Thomas Fehlmann The Orb’s Thomas Fehlmann is still doing it after four decades of twiddling knobs and arranging chords. He sauntered onstage at Piknic èlectronik — an epic event situated on the Île Notre Dame with Montreal’s skyline as backdrop — wearing, appropriately, a blue gingham baseball cap that created the jolly appearance of a picnic on his head. Fehlmann electrified, mastering his characteristic slow, rollicking builds, voluminous arrangements, Orblivion-esque capers and space-age potluck shenanigans while doing the occasional hula dance.

Ryoji Ikeda and Carsten Nicolai As Cyclo, for the Mutek AVISIONS audio/visual series, Raster-Noton luminaries Ryoji Ikeda and Carsten Nicolai delivered with their usual attention to detail. The duo sampled and interwove strains of feedback together as found sound with corresponding sonic waves morphing on the screen behind them in stark black and white contrast. The performance began with controlled frenetecism and found resolution in gradual percolation of basslines anchoring the mire.

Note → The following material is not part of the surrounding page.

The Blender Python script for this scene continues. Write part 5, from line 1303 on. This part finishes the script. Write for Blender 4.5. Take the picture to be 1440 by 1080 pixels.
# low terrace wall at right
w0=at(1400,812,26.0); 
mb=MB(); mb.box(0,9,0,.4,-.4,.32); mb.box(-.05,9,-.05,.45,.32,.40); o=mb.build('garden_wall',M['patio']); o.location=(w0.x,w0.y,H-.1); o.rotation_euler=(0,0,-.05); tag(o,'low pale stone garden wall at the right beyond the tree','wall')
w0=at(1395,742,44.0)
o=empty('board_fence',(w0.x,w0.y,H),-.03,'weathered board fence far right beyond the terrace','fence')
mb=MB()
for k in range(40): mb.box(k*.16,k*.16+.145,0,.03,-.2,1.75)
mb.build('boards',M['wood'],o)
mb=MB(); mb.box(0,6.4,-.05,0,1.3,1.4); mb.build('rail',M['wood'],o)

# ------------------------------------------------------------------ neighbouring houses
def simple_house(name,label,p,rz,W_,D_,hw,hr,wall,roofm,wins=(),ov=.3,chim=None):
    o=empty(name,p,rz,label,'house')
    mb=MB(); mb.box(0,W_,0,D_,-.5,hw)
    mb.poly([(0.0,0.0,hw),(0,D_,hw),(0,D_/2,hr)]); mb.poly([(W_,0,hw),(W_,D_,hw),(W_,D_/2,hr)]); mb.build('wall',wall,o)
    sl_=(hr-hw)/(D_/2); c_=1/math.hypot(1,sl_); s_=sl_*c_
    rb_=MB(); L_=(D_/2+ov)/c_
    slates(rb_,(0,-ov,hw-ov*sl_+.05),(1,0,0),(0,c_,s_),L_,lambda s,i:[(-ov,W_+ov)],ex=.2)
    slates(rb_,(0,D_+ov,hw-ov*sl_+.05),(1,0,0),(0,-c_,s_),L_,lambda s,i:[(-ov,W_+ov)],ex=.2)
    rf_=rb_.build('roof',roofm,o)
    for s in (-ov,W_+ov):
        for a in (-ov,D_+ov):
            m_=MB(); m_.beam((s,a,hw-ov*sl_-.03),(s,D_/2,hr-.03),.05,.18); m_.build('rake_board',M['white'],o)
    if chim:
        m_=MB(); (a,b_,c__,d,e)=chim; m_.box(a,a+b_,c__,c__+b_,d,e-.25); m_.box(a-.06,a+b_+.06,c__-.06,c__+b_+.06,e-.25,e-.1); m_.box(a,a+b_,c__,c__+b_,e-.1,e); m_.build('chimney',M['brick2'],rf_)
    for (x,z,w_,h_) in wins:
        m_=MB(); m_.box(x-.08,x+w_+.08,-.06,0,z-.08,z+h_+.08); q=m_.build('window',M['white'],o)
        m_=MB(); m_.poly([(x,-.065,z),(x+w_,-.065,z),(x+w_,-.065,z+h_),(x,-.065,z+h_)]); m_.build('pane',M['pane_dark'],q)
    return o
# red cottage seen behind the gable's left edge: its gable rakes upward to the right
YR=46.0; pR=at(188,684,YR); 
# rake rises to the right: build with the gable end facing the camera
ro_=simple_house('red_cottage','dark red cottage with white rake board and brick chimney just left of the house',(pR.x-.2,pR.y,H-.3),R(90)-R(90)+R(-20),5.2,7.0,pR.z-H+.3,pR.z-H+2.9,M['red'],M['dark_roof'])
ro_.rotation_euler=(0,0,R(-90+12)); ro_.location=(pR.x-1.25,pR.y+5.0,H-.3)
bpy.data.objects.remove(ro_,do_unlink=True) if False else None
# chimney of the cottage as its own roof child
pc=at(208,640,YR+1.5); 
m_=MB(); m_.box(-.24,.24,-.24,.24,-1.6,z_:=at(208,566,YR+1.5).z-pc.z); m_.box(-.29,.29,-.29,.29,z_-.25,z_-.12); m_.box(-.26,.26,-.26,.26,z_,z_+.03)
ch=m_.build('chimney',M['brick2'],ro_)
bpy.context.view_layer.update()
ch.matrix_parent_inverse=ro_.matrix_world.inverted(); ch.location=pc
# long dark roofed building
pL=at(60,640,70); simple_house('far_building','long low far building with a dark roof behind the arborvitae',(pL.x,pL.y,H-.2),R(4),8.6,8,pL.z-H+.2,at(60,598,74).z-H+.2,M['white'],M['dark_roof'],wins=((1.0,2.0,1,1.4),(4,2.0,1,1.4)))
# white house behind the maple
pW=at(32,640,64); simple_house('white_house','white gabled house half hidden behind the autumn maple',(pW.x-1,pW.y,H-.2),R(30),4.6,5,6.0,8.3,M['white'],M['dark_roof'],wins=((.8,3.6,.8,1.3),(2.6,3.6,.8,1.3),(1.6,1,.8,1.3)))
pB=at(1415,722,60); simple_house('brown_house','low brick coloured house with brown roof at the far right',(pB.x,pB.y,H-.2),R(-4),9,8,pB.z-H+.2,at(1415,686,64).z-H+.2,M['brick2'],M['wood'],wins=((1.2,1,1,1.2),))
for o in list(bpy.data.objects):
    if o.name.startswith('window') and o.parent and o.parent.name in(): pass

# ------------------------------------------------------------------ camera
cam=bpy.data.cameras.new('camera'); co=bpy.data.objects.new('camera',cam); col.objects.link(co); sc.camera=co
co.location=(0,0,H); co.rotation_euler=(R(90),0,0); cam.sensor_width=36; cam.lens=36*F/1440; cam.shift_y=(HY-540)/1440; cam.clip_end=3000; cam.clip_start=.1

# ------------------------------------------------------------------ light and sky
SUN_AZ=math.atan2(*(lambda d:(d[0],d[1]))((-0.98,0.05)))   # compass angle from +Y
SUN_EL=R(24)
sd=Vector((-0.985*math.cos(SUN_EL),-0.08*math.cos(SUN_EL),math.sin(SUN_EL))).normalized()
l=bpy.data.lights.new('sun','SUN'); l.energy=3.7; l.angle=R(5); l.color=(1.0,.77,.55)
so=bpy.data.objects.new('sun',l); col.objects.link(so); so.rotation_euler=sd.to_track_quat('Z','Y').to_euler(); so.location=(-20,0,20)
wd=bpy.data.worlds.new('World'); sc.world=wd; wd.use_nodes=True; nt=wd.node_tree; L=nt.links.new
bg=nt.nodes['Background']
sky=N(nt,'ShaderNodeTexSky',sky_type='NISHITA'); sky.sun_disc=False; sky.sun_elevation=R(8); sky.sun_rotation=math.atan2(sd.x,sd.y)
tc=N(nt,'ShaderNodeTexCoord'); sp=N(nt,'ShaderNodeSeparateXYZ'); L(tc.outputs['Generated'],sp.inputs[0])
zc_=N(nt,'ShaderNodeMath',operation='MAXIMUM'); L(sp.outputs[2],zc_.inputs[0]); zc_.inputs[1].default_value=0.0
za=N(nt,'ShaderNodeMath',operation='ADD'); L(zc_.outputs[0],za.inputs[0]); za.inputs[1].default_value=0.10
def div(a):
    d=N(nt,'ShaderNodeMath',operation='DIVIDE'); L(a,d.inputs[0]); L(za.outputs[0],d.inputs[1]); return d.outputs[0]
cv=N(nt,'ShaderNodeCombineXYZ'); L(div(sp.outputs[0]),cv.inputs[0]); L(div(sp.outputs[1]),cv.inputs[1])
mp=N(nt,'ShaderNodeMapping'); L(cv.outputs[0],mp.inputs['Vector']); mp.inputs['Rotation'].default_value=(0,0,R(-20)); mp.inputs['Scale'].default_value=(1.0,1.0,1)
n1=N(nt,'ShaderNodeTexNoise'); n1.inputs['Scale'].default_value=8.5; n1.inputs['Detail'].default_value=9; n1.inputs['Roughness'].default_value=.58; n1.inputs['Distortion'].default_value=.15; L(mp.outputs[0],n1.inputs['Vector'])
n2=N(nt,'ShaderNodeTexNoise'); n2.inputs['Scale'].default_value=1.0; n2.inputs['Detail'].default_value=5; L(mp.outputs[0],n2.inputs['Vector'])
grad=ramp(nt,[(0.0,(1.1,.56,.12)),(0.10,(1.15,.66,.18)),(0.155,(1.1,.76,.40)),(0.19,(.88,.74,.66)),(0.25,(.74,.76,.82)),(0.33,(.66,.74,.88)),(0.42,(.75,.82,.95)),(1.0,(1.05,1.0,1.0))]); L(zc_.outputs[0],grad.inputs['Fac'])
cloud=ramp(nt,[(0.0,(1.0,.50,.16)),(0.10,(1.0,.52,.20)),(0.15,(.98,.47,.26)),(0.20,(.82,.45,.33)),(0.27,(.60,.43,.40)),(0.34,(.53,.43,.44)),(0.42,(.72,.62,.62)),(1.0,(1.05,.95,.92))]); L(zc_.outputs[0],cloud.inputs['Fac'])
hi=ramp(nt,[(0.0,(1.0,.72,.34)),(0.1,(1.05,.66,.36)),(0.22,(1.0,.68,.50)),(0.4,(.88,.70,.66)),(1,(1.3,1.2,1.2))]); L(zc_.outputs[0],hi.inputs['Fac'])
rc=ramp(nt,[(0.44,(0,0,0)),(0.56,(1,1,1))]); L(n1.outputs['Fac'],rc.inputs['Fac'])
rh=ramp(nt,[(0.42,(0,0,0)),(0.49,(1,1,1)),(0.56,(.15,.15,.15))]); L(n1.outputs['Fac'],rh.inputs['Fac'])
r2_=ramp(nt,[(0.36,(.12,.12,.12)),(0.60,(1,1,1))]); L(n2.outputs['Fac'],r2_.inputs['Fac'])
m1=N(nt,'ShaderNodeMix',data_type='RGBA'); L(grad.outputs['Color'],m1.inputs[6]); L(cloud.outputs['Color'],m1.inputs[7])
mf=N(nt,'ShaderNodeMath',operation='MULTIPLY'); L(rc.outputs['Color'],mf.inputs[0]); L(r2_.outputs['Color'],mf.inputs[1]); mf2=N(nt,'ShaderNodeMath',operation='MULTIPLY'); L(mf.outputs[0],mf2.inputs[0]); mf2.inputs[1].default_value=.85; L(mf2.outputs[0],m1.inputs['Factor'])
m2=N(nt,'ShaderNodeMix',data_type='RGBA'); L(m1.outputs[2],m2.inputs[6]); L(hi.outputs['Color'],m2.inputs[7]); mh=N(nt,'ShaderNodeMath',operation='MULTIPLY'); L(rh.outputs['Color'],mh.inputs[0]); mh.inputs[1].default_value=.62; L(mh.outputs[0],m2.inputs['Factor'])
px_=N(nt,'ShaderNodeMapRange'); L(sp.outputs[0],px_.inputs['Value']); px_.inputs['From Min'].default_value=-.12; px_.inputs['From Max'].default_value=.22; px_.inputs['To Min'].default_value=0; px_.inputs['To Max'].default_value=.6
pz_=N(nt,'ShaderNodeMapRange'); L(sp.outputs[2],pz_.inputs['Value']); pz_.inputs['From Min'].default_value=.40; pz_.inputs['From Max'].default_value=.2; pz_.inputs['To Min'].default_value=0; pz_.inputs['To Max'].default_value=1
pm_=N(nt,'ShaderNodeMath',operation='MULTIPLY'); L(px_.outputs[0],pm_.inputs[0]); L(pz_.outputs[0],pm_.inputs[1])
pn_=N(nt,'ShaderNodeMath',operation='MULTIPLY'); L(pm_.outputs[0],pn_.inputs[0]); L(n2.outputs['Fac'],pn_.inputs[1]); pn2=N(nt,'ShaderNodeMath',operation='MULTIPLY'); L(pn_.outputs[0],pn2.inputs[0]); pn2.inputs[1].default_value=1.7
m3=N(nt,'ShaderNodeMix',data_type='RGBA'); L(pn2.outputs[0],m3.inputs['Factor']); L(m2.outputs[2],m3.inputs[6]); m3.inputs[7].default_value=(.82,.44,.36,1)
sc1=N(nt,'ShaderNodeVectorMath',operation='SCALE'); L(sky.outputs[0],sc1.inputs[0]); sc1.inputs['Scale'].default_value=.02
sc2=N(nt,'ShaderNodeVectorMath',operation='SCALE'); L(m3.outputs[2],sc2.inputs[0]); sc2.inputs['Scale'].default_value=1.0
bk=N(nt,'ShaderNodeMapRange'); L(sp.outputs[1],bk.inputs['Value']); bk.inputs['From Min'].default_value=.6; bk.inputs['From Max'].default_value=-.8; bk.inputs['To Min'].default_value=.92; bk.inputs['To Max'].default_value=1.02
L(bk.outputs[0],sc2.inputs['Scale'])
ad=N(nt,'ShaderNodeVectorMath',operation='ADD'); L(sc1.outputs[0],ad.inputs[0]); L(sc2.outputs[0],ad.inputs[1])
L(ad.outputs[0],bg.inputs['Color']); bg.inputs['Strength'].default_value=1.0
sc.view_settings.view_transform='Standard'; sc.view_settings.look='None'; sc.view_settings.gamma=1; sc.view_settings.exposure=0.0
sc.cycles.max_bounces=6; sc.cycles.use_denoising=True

dOP French “Cabaret house” trio dOP slid into a prime (if a wee bit early) time slot at the gorgeous Métropolis venue. The staging-staggered white placards foregrounding LED lights cascading from the ceiling and rising from the floor set an appropos surrounding for the glitzy trinity of Jonathan Illel, Clement Zemtsov and Damien Vandesande. In appearance, they’re kind of like ’80s technicolor meets the “scene” bars of The Bastille. Sunglasses as accessories (we’re talking form over function, as the club was dark) were plentiful. One of the fellows had a scarf wrapped around his forehead and knotted off to the side into a dramatic sash which yo-yo’d, nearly falling into his laptop keys and getting tossed over his shoulder as he swigged Absolut vodka out of the bottle. The singer wore a T-Shirt in this grass green color proclaiming in big white block letters, “WAIT IT GETS BIGGER,” which he eventually stripped off before inviting girls onstage. The two fellows navigating the laptops sort of sashayed the crowd into a frenzy, building their set with layered arrangements, staggered percussion, and off-kilter measures.

Ricardo Villalobos and Zip (Thomas ‘Dimbiman’ Franzmann) Ricardo Villalobos and Zip (aka Thomas Franzmann, alter-ego Dimbiman) paired off at Piknic èlectronik for a slick seven-hour set. I arrived during the final hour of their outdoor performance as the sun set on a blustery, rainy day. Seagulls wheeled around in the wind, their bellies underlit by stadium lights below glowing clouds no longer pregnant with rain. The wind velocity matched the visceral measures of the spacious, synth-laden tracks Villalobos dropped. It had been a long, cold day, and only those built for endurance in Gore-Tex and weatherproof garb remained in the park. All present were dancing. I ignored the wind on my bare hands as Villalobos sashayed into an epic finale with a spare pendulum swinging Metronome type track. In a 2009 interview on Mutek’s site, Villalobos says he wants to make a perfect club track, but that’s doing a disservice to his music. His music is all tension, torsion and release; it’s about a spareness of sound, about what his tracks don’t say. It’s about how music unifies, once again.